** Begin Data lines **
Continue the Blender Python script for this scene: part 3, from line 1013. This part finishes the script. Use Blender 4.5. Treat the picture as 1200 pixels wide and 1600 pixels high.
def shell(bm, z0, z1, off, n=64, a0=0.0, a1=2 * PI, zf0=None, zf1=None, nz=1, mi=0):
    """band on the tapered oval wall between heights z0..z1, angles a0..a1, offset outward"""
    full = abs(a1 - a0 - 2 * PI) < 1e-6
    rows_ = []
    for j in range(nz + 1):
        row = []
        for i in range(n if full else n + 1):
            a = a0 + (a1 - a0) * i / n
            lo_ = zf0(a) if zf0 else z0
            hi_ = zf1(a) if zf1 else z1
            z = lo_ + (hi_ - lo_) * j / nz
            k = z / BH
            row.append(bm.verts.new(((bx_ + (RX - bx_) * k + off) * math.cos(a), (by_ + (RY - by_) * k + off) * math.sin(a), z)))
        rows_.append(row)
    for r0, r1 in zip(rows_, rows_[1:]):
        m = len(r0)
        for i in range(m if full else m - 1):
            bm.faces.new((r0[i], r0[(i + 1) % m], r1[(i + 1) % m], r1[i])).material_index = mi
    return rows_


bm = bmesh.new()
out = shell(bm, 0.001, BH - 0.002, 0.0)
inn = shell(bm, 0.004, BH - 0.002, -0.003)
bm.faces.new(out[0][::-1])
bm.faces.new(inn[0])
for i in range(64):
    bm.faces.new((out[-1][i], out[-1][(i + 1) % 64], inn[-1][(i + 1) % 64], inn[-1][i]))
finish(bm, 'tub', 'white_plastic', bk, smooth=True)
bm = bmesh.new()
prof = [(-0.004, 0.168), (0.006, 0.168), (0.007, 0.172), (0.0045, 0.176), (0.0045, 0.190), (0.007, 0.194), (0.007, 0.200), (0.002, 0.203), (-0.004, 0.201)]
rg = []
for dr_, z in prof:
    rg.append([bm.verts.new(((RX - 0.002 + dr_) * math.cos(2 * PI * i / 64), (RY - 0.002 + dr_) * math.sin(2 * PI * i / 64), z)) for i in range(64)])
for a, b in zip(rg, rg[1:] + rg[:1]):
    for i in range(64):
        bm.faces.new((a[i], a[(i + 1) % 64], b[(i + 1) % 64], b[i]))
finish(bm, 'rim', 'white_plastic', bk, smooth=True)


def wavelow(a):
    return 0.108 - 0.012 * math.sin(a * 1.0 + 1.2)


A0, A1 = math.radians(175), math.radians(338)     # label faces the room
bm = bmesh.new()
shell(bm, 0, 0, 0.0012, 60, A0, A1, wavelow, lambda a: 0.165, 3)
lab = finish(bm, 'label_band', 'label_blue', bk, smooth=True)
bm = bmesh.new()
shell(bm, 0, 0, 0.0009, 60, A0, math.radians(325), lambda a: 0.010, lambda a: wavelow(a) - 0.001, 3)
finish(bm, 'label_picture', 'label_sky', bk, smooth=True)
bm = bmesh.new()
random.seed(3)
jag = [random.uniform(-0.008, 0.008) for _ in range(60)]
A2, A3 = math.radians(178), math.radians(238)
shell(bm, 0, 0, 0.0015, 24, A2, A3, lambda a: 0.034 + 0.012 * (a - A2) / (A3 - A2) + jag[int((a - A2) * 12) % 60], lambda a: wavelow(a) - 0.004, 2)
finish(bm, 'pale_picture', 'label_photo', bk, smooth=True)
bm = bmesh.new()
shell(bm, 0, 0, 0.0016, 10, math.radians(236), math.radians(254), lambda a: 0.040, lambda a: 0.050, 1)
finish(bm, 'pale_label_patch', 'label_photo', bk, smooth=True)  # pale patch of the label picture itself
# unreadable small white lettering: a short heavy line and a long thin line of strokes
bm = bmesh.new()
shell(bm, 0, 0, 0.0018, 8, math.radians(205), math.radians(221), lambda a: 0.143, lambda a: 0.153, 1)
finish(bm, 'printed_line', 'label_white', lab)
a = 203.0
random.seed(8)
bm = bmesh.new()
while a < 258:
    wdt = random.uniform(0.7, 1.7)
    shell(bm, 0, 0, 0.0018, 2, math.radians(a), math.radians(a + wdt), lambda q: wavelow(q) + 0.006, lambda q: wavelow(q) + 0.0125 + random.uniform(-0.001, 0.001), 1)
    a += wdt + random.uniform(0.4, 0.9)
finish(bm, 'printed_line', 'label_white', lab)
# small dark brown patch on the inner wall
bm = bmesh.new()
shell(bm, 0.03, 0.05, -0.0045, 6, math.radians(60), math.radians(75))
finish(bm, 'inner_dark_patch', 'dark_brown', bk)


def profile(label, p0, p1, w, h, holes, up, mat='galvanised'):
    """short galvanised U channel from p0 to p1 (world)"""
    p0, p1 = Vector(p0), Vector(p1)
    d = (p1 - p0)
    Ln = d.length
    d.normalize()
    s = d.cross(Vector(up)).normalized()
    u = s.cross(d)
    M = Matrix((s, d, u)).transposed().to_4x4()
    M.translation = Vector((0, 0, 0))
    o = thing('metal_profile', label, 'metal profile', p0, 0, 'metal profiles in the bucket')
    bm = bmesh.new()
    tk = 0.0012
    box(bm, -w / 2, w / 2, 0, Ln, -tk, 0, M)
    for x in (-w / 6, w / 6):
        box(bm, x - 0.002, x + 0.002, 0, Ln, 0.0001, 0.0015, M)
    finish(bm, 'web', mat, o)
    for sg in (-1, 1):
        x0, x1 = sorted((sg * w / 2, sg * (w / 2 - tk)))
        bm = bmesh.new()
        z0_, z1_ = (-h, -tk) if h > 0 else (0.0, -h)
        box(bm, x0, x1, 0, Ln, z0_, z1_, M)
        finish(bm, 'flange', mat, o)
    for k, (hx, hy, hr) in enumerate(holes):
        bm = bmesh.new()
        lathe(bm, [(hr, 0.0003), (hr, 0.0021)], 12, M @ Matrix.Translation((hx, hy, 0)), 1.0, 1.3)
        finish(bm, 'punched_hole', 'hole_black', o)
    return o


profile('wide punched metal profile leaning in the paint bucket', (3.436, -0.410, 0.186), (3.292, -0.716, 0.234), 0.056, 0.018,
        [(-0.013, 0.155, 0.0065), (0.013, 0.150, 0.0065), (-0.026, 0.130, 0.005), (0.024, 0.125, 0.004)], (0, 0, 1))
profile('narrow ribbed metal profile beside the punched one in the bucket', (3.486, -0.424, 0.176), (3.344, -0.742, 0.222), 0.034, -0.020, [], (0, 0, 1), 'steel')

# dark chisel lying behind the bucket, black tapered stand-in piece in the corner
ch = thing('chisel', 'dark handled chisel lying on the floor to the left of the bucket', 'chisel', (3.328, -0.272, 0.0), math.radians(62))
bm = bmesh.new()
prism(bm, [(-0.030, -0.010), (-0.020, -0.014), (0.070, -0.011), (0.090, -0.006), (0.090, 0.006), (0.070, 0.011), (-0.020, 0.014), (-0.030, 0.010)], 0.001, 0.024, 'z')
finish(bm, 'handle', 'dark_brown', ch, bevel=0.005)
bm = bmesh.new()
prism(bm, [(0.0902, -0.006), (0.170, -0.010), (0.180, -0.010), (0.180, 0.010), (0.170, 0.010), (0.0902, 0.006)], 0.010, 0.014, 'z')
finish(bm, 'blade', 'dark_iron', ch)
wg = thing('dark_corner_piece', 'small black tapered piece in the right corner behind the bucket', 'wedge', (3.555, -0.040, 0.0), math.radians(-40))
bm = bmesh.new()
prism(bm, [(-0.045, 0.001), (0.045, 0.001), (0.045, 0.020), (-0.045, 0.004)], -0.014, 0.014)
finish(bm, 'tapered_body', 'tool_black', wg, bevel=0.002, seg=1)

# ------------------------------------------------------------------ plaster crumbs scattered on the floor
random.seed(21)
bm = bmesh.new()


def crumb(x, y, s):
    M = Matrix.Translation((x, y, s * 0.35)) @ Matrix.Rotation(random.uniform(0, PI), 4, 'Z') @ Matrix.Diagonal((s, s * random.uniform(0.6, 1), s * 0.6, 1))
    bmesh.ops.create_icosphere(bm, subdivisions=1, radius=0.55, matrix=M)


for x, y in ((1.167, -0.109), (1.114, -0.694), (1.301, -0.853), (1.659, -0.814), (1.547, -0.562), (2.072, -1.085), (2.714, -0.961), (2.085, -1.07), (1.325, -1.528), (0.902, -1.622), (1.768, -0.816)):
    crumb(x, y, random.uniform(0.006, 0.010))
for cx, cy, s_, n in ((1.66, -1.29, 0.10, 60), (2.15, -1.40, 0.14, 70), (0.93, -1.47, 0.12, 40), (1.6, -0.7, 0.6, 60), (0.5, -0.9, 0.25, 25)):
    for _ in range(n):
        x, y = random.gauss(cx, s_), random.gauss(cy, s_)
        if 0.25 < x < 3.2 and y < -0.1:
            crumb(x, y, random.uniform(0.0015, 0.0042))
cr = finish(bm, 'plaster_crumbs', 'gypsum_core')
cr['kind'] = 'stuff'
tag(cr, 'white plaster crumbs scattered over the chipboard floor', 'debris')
** End Data lines **
In the listing above, please print only the lines from the first one to the line where "return rows_" appears, exactly as written, both of those lines included.

[Result of this task]:
Continue the Blender Python script for this scene: part 3, from line 1013. This part finishes the script. Use Blender 4.5. Treat the picture as 1200 pixels wide and 1600 pixels high.
def shell(bm, z0, z1, off, n=64, a0=0.0, a1=2 * PI, zf0=None, zf1=None, nz=1, mi=0):
    """band on the tapered oval wall between heights z0..z1, angles a0..a1, offset outward"""
    full = abs(a1 - a0 - 2 * PI) < 1e-6
    rows_ = []
    for j in range(nz + 1):
        row = []
        for i in range(n if full else n + 1):
            a = a0 + (a1 - a0) * i / n
            lo_ = zf0(a) if zf0 else z0
            hi_ = zf1(a) if zf1 else z1
            z = lo_ + (hi_ - lo_) * j / nz
            k = z / BH
            row.append(bm.verts.new(((bx_ + (RX - bx_) * k + off) * math.cos(a), (by_ + (RY - by_) * k + off) * math.sin(a), z)))
        rows_.append(row)
    for r0, r1 in zip(rows_, rows_[1:]):
        m = len(r0)
        for i in range(m if full else m - 1):
            bm.faces.new((r0[i], r0[(i + 1) % m], r1[(i + 1) % m], r1[i])).material_index = mi
    return rows_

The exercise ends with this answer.